Back to basics: 7 commonly forgotten driving rules

As memories of your driving school days get smaller and smaller in your rear-view mirror, it’s easy to pick up bad driving habits and forget some of the basics. While advanced driver assistance systems (like blind spot sensors and automatic braking systems) can make driving a newer vehicle feel like a breeze, it’s still important to follow the rules of the road to avoid a collision. Keep these five basics in mind next time you hit the road:

  • Drive for the conditions of the road. Posted speed limits don’t change based on traffic and weather conditions, but the way you’re driving should. If the roads are busier than usual, are wet, or are covered in ice or snow after a blizzard, adjust your speed accordingly and proceed with caution.
  • When parked on a hill, turn your steering wheel to prevent your car from rolling. When you’re parking on a hill, engage your parking brake and turn your steering wheel so your tires are pointed away from the curb when you’re parked facing uphill and turn your tires towards the curb when you’re facing downhill. This way, your vehicle will roll towards the curb (instead of into oncoming traffic) if it shifts out of park or is hit from behind by another driver.
  • Signal your intent when exiting a roundabout. As daunting as they may seem, roundabouts function best when drivers navigate them properly and follow some simple rules. One of the most forgotten rules is to use your right signal to let other drivers know that you’re ready to exit the roundabout, no matter which exit you’re taking.
  • Always come to a complete stop when making a right turn at a red light. As we get more comfortable on the roads, it’s common to become complacent or build bad habits. But neglecting to come to a complete stop at a red light when making a right turn could lead to a costly fine or a collision with oncoming traffic. Even if the coast is clear, always come to a complete stop for three full seconds before turning into traffic.
  • Keep to the right on multi-lane roadways if you’re not passing. Unless you’re about to make a left turn or are passing slower traffic, always keep to the right to allow traffic to flow freely. Staying out of the left lane will also reduce the risk of sparking road rage in other drivers who are trying to pass.
  • Remember who has the right of way at a four-way stop or when a traffic light is out. There are two things to keep in mind at a four-way stop or a non-functioning traffic light: 1) People get to pass through the intersection in the order in which they arrive — so the first vehicle, pedestrian, or cyclist to stop at the intersection has the right of way. 2) If multiple people arrive at the intersection at the same time, they should pass though in a clockwise order — so the driver, pedestrian, or cyclist to your right goes first.

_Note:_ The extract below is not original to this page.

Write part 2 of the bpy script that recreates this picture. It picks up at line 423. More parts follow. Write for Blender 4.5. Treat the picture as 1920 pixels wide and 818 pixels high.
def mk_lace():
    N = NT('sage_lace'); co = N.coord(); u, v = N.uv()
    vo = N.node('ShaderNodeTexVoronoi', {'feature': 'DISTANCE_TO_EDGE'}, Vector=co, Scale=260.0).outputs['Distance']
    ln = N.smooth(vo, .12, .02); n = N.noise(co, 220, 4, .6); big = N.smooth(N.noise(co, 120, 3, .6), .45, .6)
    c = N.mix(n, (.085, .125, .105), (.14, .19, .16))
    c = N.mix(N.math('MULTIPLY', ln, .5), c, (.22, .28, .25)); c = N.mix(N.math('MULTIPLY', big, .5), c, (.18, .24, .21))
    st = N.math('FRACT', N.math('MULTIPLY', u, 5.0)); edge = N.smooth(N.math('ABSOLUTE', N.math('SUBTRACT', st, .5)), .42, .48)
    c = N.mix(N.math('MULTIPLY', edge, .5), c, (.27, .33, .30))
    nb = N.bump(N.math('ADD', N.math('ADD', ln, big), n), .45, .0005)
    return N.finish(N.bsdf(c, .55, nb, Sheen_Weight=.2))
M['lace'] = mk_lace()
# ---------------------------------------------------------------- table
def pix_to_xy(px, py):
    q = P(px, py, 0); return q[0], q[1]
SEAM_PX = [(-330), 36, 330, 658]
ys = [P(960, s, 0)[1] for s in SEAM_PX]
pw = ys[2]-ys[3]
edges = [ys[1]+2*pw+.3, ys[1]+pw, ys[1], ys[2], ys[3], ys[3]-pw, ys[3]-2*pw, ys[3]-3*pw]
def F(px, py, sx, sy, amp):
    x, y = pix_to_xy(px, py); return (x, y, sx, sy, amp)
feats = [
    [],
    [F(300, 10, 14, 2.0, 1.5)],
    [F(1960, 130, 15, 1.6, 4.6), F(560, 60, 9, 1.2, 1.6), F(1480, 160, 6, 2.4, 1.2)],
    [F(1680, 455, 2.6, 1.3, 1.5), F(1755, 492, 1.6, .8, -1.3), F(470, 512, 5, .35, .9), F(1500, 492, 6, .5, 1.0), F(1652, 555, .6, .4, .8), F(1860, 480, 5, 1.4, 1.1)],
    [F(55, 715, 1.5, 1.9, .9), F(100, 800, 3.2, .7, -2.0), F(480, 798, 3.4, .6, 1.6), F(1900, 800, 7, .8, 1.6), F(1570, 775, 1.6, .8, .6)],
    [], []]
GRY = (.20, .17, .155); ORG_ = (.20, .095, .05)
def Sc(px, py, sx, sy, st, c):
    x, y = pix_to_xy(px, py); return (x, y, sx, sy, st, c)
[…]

  • Don’t drive distracted. Accidents can happen fast, so driving requires your undivided attention. Activities like texting, eating, or checking your GPS can not only distract you, but they can also lead to collisions or careless driving charges. Before you hit the gas, it’s a good idea to prepare your GPS, put your phone on silent and keep it out of sight, and take full advantage of some basic technology and tools to keep your hands on the wheel and eyes on the road.